- **TASK STATEMENT**: List every line below containing "from".

**********

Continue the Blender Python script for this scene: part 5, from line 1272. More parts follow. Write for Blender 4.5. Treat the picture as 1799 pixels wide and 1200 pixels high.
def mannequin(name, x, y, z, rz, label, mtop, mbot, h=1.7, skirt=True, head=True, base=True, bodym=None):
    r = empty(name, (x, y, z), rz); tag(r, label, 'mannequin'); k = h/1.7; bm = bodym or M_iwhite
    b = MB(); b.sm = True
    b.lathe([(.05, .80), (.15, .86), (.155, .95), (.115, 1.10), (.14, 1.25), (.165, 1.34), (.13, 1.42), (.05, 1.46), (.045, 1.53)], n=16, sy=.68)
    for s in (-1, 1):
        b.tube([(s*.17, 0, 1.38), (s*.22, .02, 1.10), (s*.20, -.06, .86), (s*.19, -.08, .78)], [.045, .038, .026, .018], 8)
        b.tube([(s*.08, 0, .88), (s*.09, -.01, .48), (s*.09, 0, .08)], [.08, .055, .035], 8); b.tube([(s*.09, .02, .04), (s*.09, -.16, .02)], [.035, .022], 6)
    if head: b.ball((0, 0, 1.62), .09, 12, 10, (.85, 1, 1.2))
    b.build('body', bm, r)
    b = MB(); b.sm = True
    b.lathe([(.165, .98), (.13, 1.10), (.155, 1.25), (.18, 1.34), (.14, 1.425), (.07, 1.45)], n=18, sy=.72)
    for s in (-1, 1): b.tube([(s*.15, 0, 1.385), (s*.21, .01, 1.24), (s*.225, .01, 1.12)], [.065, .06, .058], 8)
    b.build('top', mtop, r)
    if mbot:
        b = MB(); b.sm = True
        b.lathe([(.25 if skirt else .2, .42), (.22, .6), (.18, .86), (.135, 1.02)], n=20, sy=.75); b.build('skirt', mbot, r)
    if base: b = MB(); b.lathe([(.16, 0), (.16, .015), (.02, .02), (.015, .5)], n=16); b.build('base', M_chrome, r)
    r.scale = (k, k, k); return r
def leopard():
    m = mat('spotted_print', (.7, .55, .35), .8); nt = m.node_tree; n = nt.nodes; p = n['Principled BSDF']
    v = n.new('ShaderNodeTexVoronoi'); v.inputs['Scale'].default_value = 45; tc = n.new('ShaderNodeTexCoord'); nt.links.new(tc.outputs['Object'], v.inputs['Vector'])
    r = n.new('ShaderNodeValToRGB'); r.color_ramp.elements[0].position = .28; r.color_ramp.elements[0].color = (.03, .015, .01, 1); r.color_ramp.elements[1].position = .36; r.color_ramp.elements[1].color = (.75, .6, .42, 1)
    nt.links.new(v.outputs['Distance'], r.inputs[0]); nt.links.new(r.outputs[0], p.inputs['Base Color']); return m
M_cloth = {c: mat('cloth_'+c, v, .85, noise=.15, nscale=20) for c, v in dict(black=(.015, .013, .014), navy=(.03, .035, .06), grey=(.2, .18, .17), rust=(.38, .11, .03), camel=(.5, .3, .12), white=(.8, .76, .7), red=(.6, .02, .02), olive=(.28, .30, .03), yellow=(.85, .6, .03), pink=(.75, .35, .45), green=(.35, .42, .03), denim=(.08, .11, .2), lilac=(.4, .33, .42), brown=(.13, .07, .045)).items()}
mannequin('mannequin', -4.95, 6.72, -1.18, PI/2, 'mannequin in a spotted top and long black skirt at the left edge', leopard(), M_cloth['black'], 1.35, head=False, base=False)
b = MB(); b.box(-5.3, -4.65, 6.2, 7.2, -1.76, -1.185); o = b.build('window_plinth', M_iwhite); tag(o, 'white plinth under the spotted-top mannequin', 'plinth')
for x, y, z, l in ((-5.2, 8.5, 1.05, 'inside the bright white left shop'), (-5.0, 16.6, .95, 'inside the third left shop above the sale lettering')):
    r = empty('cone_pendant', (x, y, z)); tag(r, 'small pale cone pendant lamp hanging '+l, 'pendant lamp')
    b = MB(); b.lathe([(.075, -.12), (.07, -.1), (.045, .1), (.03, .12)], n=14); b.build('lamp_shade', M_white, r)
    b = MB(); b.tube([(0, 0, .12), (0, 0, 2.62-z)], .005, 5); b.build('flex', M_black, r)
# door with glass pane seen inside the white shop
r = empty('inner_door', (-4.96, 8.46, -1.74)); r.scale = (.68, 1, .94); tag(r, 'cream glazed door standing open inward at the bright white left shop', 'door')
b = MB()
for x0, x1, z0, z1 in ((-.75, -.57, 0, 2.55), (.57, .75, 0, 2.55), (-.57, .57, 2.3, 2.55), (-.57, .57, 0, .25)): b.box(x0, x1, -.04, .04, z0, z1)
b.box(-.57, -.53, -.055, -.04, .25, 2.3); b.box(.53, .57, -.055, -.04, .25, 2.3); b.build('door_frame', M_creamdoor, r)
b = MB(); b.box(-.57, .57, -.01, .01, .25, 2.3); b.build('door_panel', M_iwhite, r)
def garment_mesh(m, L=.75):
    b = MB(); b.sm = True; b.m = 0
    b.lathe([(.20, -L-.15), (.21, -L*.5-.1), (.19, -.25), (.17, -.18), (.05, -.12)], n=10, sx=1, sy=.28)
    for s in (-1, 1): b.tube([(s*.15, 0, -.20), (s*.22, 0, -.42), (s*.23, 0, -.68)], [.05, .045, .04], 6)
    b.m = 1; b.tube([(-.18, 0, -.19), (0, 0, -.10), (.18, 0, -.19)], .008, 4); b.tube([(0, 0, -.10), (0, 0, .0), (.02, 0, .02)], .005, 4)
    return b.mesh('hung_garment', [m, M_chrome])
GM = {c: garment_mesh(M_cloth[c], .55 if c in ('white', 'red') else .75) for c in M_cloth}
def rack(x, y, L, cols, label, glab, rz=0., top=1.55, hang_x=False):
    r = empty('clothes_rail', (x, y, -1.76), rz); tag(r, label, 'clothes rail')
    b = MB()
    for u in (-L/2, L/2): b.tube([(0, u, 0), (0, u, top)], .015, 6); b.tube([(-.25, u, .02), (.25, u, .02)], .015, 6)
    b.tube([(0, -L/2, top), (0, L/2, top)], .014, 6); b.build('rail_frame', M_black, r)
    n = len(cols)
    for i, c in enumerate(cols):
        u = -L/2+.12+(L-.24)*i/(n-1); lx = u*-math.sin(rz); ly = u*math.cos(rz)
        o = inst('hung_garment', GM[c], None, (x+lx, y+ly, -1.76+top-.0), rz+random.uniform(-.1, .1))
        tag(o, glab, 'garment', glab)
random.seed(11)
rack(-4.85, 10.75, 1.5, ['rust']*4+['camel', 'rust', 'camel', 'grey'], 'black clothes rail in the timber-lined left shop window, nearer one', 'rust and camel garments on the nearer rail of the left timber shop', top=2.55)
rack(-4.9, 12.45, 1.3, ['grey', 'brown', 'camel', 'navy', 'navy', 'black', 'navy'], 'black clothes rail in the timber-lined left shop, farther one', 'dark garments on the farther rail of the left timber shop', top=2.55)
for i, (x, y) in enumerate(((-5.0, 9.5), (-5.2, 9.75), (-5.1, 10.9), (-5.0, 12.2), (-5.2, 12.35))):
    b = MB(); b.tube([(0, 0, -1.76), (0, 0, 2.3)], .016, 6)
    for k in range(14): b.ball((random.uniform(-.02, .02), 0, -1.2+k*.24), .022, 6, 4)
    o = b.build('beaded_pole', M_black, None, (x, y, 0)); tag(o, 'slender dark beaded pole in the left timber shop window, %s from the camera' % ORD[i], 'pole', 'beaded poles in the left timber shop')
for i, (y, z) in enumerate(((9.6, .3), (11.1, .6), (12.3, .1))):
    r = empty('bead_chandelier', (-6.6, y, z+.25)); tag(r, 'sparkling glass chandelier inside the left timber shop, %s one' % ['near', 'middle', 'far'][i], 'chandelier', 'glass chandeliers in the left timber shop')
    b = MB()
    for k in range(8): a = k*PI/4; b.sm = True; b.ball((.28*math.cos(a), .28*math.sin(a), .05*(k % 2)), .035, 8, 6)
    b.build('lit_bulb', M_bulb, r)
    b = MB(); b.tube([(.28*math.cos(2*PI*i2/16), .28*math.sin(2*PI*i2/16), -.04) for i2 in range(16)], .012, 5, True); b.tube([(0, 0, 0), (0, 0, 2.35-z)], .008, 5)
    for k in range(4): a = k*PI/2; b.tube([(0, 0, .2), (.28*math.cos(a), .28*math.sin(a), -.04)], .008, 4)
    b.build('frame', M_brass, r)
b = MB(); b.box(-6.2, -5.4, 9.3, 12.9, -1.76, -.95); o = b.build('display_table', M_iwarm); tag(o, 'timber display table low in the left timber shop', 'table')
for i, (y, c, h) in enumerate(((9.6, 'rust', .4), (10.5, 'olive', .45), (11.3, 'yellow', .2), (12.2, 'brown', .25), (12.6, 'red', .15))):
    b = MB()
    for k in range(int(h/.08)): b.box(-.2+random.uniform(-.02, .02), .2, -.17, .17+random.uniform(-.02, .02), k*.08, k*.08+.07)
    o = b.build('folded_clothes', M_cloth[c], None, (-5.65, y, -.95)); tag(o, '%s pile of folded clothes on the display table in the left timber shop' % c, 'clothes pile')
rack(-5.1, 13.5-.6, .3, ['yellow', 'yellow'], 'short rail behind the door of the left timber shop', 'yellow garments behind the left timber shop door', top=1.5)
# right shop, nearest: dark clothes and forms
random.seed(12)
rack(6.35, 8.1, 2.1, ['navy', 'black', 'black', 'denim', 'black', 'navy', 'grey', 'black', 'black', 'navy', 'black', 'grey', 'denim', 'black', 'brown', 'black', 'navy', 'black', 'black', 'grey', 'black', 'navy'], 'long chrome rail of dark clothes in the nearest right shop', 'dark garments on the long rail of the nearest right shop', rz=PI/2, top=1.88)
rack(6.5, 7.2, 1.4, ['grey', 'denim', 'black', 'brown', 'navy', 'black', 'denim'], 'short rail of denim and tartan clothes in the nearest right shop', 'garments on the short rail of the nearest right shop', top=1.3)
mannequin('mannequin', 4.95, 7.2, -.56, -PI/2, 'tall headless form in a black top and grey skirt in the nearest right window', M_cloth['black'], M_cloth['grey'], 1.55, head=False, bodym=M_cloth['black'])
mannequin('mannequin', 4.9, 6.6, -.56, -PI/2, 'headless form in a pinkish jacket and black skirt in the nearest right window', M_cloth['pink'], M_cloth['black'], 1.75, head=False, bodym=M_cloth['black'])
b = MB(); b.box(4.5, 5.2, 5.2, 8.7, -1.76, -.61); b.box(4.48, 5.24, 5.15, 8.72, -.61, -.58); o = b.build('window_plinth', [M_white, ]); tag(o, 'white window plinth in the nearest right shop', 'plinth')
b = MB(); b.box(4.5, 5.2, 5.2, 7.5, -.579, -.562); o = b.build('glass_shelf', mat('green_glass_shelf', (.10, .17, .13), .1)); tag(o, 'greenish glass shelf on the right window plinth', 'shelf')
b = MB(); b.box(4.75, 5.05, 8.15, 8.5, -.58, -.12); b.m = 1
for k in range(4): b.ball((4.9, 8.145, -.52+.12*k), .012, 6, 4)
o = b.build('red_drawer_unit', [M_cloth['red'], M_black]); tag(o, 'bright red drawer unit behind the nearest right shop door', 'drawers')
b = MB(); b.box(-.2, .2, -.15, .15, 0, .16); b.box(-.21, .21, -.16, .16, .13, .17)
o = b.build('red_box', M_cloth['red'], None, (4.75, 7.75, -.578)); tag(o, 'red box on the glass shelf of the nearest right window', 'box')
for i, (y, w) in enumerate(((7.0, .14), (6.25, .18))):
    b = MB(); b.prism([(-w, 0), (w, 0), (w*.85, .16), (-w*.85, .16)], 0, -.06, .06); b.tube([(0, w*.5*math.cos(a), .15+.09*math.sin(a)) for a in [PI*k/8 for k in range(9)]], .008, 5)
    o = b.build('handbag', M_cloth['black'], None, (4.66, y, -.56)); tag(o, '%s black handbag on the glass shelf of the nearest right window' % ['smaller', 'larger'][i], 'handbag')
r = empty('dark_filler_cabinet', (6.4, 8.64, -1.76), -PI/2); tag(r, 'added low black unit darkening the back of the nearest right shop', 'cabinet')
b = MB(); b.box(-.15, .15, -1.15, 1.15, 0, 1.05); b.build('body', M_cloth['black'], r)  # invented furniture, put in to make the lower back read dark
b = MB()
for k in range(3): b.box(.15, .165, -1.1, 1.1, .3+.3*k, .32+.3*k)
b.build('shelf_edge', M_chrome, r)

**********

- **PROBLEM SOLUTION**:
Continue the Blender Python script for this scene: part 5, from line 1272. More parts follow. Write for Blender 4.5. Treat the picture as 1799 pixels wide and 1200 pixels high.
    o = b.build('beaded_pole', M_black, None, (x, y, 0)); tag(o, 'slender dark beaded pole in the left timber shop window, %s from the camera' % ORD[i], 'pole', 'beaded poles in the left timber shop')